— START OF Supplied information —
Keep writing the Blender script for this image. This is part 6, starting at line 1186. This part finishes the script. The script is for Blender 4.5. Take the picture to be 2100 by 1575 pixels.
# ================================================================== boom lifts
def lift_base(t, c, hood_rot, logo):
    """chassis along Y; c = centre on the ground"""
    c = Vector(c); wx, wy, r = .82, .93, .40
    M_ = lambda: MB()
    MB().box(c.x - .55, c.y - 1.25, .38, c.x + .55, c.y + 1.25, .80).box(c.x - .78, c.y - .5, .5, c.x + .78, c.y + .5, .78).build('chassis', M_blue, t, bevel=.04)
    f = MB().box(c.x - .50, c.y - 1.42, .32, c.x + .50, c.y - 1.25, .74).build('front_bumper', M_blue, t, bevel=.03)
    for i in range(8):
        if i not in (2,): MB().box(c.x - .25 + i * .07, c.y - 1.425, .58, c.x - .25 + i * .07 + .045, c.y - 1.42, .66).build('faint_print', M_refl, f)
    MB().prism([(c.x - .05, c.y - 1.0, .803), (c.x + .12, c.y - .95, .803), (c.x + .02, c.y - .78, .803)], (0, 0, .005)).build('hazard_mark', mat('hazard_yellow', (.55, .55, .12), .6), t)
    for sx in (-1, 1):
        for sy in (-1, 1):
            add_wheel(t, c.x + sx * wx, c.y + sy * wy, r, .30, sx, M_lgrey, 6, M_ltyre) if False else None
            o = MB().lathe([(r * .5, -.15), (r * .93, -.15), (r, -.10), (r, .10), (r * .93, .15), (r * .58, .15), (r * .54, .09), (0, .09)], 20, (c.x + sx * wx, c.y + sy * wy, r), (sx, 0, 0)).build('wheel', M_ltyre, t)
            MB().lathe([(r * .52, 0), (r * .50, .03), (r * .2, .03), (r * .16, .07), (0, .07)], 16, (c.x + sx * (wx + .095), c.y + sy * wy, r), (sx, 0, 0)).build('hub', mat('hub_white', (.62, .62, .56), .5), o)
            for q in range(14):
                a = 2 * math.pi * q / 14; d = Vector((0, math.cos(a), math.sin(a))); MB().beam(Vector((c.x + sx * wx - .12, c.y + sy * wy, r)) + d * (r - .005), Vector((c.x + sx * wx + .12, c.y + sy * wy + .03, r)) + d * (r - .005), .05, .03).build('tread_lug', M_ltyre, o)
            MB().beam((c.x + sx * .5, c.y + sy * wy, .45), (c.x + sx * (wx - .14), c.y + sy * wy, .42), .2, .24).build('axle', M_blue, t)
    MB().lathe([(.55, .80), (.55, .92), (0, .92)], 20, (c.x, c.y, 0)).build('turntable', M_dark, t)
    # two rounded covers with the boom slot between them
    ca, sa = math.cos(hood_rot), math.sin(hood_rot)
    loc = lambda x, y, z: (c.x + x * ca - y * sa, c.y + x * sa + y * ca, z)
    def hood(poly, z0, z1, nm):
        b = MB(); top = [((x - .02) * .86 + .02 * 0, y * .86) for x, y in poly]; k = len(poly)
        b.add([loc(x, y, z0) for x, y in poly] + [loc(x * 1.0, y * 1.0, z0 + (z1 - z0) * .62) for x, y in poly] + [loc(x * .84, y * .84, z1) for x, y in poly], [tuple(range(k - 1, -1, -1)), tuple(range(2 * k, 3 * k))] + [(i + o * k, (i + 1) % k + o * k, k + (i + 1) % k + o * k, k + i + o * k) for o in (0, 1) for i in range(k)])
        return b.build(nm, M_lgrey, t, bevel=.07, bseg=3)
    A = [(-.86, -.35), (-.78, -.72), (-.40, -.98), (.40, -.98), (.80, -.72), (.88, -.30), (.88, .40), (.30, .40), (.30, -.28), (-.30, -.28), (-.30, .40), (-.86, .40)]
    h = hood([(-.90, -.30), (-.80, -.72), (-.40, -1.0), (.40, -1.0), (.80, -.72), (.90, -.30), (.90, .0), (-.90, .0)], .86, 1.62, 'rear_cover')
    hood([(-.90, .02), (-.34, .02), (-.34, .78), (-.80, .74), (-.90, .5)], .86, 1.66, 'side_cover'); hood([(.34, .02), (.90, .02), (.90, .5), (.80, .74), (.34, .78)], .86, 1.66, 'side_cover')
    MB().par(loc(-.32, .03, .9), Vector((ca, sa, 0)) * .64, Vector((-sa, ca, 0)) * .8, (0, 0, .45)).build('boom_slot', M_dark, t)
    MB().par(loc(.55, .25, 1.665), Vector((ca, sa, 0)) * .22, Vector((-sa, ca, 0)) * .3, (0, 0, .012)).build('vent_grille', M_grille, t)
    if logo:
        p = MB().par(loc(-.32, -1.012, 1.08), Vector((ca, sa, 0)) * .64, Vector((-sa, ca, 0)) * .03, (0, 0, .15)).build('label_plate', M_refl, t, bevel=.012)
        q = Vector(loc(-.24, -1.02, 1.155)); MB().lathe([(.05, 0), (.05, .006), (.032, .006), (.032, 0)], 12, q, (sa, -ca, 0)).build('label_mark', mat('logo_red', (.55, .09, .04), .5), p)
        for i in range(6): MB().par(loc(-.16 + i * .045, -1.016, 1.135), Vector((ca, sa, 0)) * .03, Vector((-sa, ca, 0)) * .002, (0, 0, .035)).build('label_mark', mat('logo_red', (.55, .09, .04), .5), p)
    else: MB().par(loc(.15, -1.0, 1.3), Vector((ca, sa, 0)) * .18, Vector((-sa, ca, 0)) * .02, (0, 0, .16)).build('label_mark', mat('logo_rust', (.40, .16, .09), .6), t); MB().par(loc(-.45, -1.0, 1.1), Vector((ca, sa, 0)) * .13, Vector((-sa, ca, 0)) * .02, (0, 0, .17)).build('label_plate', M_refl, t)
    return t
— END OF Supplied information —
Give the data again, exactly as it stands.

Keep writing the Blender script for this image. This is part 6, starting at line 1186. This part finishes the script. The script is for Blender 4.5. Take the picture to be 2100 by 1575 pixels.
# ================================================================== boom lifts
def lift_base(t, c, hood_rot, logo):
    """chassis along Y; c = centre on the ground"""
    c = Vector(c); wx, wy, r = .82, .93, .40
    M_ = lambda: MB()
    MB().box(c.x - .55, c.y - 1.25, .38, c.x + .55, c.y + 1.25, .80).box(c.x - .78, c.y - .5, .5, c.x + .78, c.y + .5, .78).build('chassis', M_blue, t, bevel=.04)
    f = MB().box(c.x - .50, c.y - 1.42, .32, c.x + .50, c.y - 1.25, .74).build('front_bumper', M_blue, t, bevel=.03)
    for i in range(8):
        if i not in (2,): MB().box(c.x - .25 + i * .07, c.y - 1.425, .58, c.x - .25 + i * .07 + .045, c.y - 1.42, .66).build('faint_print', M_refl, f)
    MB().prism([(c.x - .05, c.y - 1.0, .803), (c.x + .12, c.y - .95, .803), (c.x + .02, c.y - .78, .803)], (0, 0, .005)).build('hazard_mark', mat('hazard_yellow', (.55, .55, .12), .6), t)
    for sx in (-1, 1):
        for sy in (-1, 1):
            add_wheel(t, c.x + sx * wx, c.y + sy * wy, r, .30, sx, M_lgrey, 6, M_ltyre) if False else None
            o = MB().lathe([(r * .5, -.15), (r * .93, -.15), (r, -.10), (r, .10), (r * .93, .15), (r * .58, .15), (r * .54, .09), (0, .09)], 20, (c.x + sx * wx, c.y + sy * wy, r), (sx, 0, 0)).build('wheel', M_ltyre, t)
            MB().lathe([(r * .52, 0), (r * .50, .03), (r * .2, .03), (r * .16, .07), (0, .07)], 16, (c.x + sx * (wx + .095), c.y + sy * wy, r), (sx, 0, 0)).build('hub', mat('hub_white', (.62, .62, .56), .5), o)
            for q in range(14):
                a = 2 * math.pi * q / 14; d = Vector((0, math.cos(a), math.sin(a))); MB().beam(Vector((c.x + sx * wx - .12, c.y + sy * wy, r)) + d * (r - .005), Vector((c.x + sx * wx + .12, c.y + sy * wy + .03, r)) + d * (r - .005), .05, .03).build('tread_lug', M_ltyre, o)
            MB().beam((c.x + sx * .5, c.y + sy * wy, .45), (c.x + sx * (wx - .14), c.y + sy * wy, .42), .2, .24).build('axle', M_blue, t)
    MB().lathe([(.55, .80), (.55, .92), (0, .92)], 20, (c.x, c.y, 0)).build('turntable', M_dark, t)
    # two rounded covers with the boom slot between them
    ca, sa = math.cos(hood_rot), math.sin(hood_rot)
    loc = lambda x, y, z: (c.x + x * ca - y * sa, c.y + x * sa + y * ca, z)
    def hood(poly, z0, z1, nm):
        b = MB(); top = [((x - .02) * .86 + .02 * 0, y * .86) for x, y in poly]; k = len(poly)
        b.add([loc(x, y, z0) for x, y in poly] + [loc(x * 1.0, y * 1.0, z0 + (z1 - z0) * .62) for x, y in poly] + [loc(x * .84, y * .84, z1) for x, y in poly], [tuple(range(k - 1, -1, -1)), tuple(range(2 * k, 3 * k))] + [(i + o * k, (i + 1) % k + o * k, k + (i + 1) % k + o * k, k + i + o * k) for o in (0, 1) for i in range(k)])
        return b.build(nm, M_lgrey, t, bevel=.07, bseg=3)
    A = [(-.86, -.35), (-.78, -.72), (-.40, -.98), (.40, -.98), (.80, -.72), (.88, -.30), (.88, .40), (.30, .40), (.30, -.28), (-.30, -.28), (-.30, .40), (-.86, .40)]
    h = hood([(-.90, -.30), (-.80, -.72), (-.40, -1.0), (.40, -1.0), (.80, -.72), (.90, -.30), (.90, .0), (-.90, .0)], .86, 1.62, 'rear_cover')
    hood([(-.90, .02), (-.34, .02), (-.34, .78), (-.80, .74), (-.90, .5)], .86, 1.66, 'side_cover'); hood([(.34, .02), (.90, .02), (.90, .5), (.80, .74), (.34, .78)], .86, 1.66, 'side_cover')
    MB().par(loc(-.32, .03, .9), Vector((ca, sa, 0)) * .64, Vector((-sa, ca, 0)) * .8, (0, 0, .45)).build('boom_slot', M_dark, t)
    MB().par(loc(.55, .25, 1.665), Vector((ca, sa, 0)) * .22, Vector((-sa, ca, 0)) * .3, (0, 0, .012)).build('vent_grille', M_grille, t)
    if logo:
        p = MB().par(loc(-.32, -1.012, 1.08), Vector((ca, sa, 0)) * .64, Vector((-sa, ca, 0)) * .03, (0, 0, .15)).build('label_plate', M_refl, t, bevel=.012)
        q = Vector(loc(-.24, -1.02, 1.155)); MB().lathe([(.05, 0), (.05, .006), (.032, .006), (.032, 0)], 12, q, (sa, -ca, 0)).build('label_mark', mat('logo_red', (.55, .09, .04), .5), p)
        for i in range(6): MB().par(loc(-.16 + i * .045, -1.016, 1.135), Vector((ca, sa, 0)) * .03, Vector((-sa, ca, 0)) * .002, (0, 0, .035)).build('label_mark', mat('logo_red', (.55, .09, .04), .5), p)
    else: MB().par(loc(.15, -1.0, 1.3), Vector((ca, sa, 0)) * .18, Vector((-sa, ca, 0)) * .02, (0, 0, .16)).build('label_mark', mat('logo_rust', (.40, .16, .09), .6), t); MB().par(loc(-.45, -1.0, 1.1), Vector((ca, sa, 0)) * .13, Vector((-sa, ca, 0)) * .02, (0, 0, .17)).build('label_plate', M_refl, t)
    return t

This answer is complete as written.